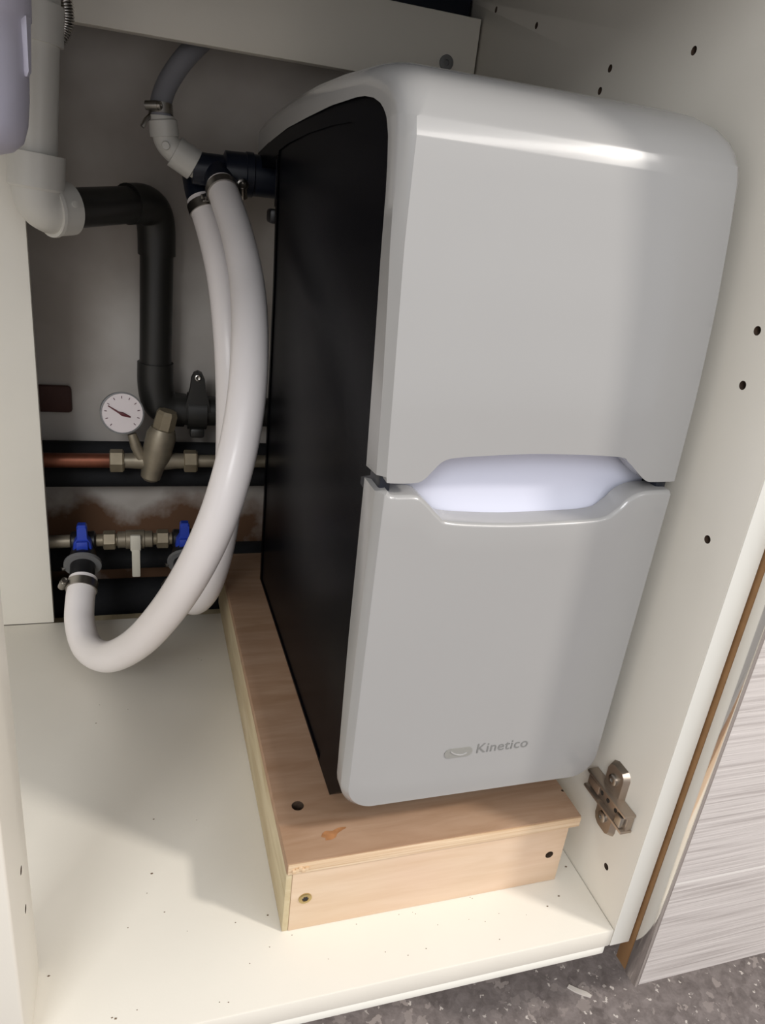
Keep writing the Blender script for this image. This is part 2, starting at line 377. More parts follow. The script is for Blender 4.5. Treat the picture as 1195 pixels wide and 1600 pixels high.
# ------------------------------------------------------------------ neighbouring unit with the embossed grey door
ku = thing('kitchen_unit', 'grey woodgrain unit door with chrome edge beside the open cabinet', 'kitchen unit', (0.3, 0.2, FLOOR))
box('carcass', (T + 0.0011, 0.0088, -T), (0.6, 0.6, Hc), M['melamine_edge'], ku, 0.001)
box('raw_door_edge', (0.0187, -0.0043, -0.0448), (0.598, 0.0083, 0.69), M['mdf'], ku, 0.0004, 'brown unfinished back of the door edge')
box('door_face', (0.0198, -0.0172, -0.0448), (0.5985, -0.0044, 0.69), M['door'], ku, 0.0006)
bm = bmesh.new()
bm_box(bm, (0.0180, -0.0176, -0.0452), (0.0196, -0.0044, 0.6905), 0.0005)
bm_box(bm, (0.0180, -0.0180, -0.0452), (0.0212, -0.0173, 0.6905), 0.0003)
from_bm('chrome_trim', bm, M['chrome'], ku, 30, label='chrome strip along the door edge')

# ------------------------------------------------------------------ wooden plinth
PH = 0.0678
pl = thing('wooden_plinth', 'pale plywood plinth box carrying the water softener', 'plinth', (-0.13, 0.28, 0))
top = box('top_board', (-0.2458, 0.0496, PH - 0.0098), (-0.0160, 0.516, PH), [M['ply_top']], pl, 0.0005)
front = box('front_board', (-0.2412, 0.0506, 0.0003), (-0.0235, 0.0680, PH - 0.0099), M['ply_front'], pl, 0.0007)
box('top_board_edge', (-0.2452, 0.0486, PH - 0.0096), (-0.0163, 0.0498, PH - 0.0006), M['ply_edge'], top, 0.0004, 'layered plywood edge')
sb = box('side_board', (-0.2457, 0.0510, 0.0003), (-0.2413, 0.514, PH - 0.0099), M['ply_side'], pl, 0.0006)
box('side_board', (-0.042, 0.069, 0.0003), (-0.024, 0.514, PH - 0.0099), M['ply_side'], pl, 0.0006)
cut(top, [((-0.2291, 0.0998, PH), (0, 0, -1), 0.0046, 0.008), ((-0.0172, 0.0768, PH), (0, 0, -1), 0.0012, 0.006)])
cut(front, [((-0.0353, 0.0506, 0.0301), (0, 1, 0), 0.0034, 0.005)])
def torx(parent, c, d):
    sc_ = lathe('wood_screw', [(-0.003, 0.002), (0.0, 0.0047), (0.0007, 0.0047), (0.0009, 0.0040), (0.0009, 0.0024), (-0.0015, 0.0022), (-0.0015, 0.0001)], c, d, M['screw'], parent, 20)
    V = []; c = Vector(c); d = Vector(d)
    for k in range(12):
        r = 0.0026 if k % 2 == 0 else 0.0015; w = math.pi * k / 6; V.append(c + d * 0.00098 + Vector((r * math.cos(w), 0, r * math.sin(w))))
    pyd('torx_recess', V, [tuple(range(12))], M['dark'], sc_, 0)
torx(front, (-0.2309, 0.0506, 0.0311), (0, -1, 0))
lathe('wood_screw', [(-0.0005, 0.0001), (-0.0005, 0.0028), (0, 0.003), (0.0004, 0.0026), (0.0004, 0.0001)], (-0.0353, 0.0546, 0.0301), (0, -1, 0), M['screw'], front, 16)
bm = bmesh.new()
for k in range(5):
    x = -0.2425 + k * 0.0022; bm_box(bm, (x, 0.0474, PH - 0.0075 + 0.001 * (k % 3)), (x + 0.0026, 0.0488, PH - 0.0045 + 0.0009 * ((k * 7) % 3)), 0.0003)
from_bm('splinter', bm, M['ply_edge'], top, 30)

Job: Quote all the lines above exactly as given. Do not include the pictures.

Result of this exercise:
Keep writing the Blender script for this image. This is part 2, starting at line 377. More parts follow. The script is for Blender 4.5. Treat the picture as 1195 pixels wide and 1600 pixels high.
# ------------------------------------------------------------------ neighbouring unit with the embossed grey door
ku = thing('kitchen_unit', 'grey woodgrain unit door with chrome edge beside the open cabinet', 'kitchen unit', (0.3, 0.2, FLOOR))
box('carcass', (T + 0.0011, 0.0088, -T), (0.6, 0.6, Hc), M['melamine_edge'], ku, 0.001)
box('raw_door_edge', (0.0187, -0.0043, -0.0448), (0.598, 0.0083, 0.69), M['mdf'], ku, 0.0004, 'brown unfinished back of the door edge')
box('door_face', (0.0198, -0.0172, -0.0448), (0.5985, -0.0044, 0.69), M['door'], ku, 0.0006)
bm = bmesh.new()
bm_box(bm, (0.0180, -0.0176, -0.0452), (0.0196, -0.0044, 0.6905), 0.0005)
bm_box(bm, (0.0180, -0.0180, -0.0452), (0.0212, -0.0173, 0.6905), 0.0003)
from_bm('chrome_trim', bm, M['chrome'], ku, 30, label='chrome strip along the door edge')

# ------------------------------------------------------------------ wooden plinth
PH = 0.0678
pl = thing('wooden_plinth', 'pale plywood plinth box carrying the water softener', 'plinth', (-0.13, 0.28, 0))
top = box('top_board', (-0.2458, 0.0496, PH - 0.0098), (-0.0160, 0.516, PH), [M['ply_top']], pl, 0.0005)
front = box('front_board', (-0.2412, 0.0506, 0.0003), (-0.0235, 0.0680, PH - 0.0099), M['ply_front'], pl, 0.0007)
box('top_board_edge', (-0.2452, 0.0486, PH - 0.0096), (-0.0163, 0.0498, PH - 0.0006), M['ply_edge'], top, 0.0004, 'layered plywood edge')
sb = box('side_board', (-0.2457, 0.0510, 0.0003), (-0.2413, 0.514, PH - 0.0099), M['ply_side'], pl, 0.0006)
box('side_board', (-0.042, 0.069, 0.0003), (-0.024, 0.514, PH - 0.0099), M['ply_side'], pl, 0.0006)
cut(top, [((-0.2291, 0.0998, PH), (0, 0, -1), 0.0046, 0.008), ((-0.0172, 0.0768, PH), (0, 0, -1), 0.0012, 0.006)])
cut(front, [((-0.0353, 0.0506, 0.0301), (0, 1, 0), 0.0034, 0.005)])
def torx(parent, c, d):
    sc_ = lathe('wood_screw', [(-0.003, 0.002), (0.0, 0.0047), (0.0007, 0.0047), (0.0009, 0.0040), (0.0009, 0.0024), (-0.0015, 0.0022), (-0.0015, 0.0001)], c, d, M['screw'], parent, 20)
    V = []; c = Vector(c); d = Vector(d)
    for k in range(12):
        r = 0.0026 if k % 2 == 0 else 0.0015; w = math.pi * k / 6; V.append(c + d * 0.00098 + Vector((r * math.cos(w), 0, r * math.sin(w))))
    pyd('torx_recess', V, [tuple(range(12))], M['dark'], sc_, 0)
torx(front, (-0.2309, 0.0506, 0.0311), (0, -1, 0))
lathe('wood_screw', [(-0.0005, 0.0001), (-0.0005, 0.0028), (0, 0.003), (0.0004, 0.0026), (0.0004, 0.0001)], (-0.0353, 0.0546, 0.0301), (0, -1, 0), M['screw'], front, 16)
bm = bmesh.new()
for k in range(5):
    x = -0.2425 + k * 0.0022; bm_box(bm, (x, 0.0474, PH - 0.0075 + 0.001 * (k % 3)), (x + 0.0026, 0.0488, PH - 0.0045 + 0.0009 * ((k * 7) % 3)), 0.0003)
from_bm('splinter', bm, M['ply_edge'], top, 30)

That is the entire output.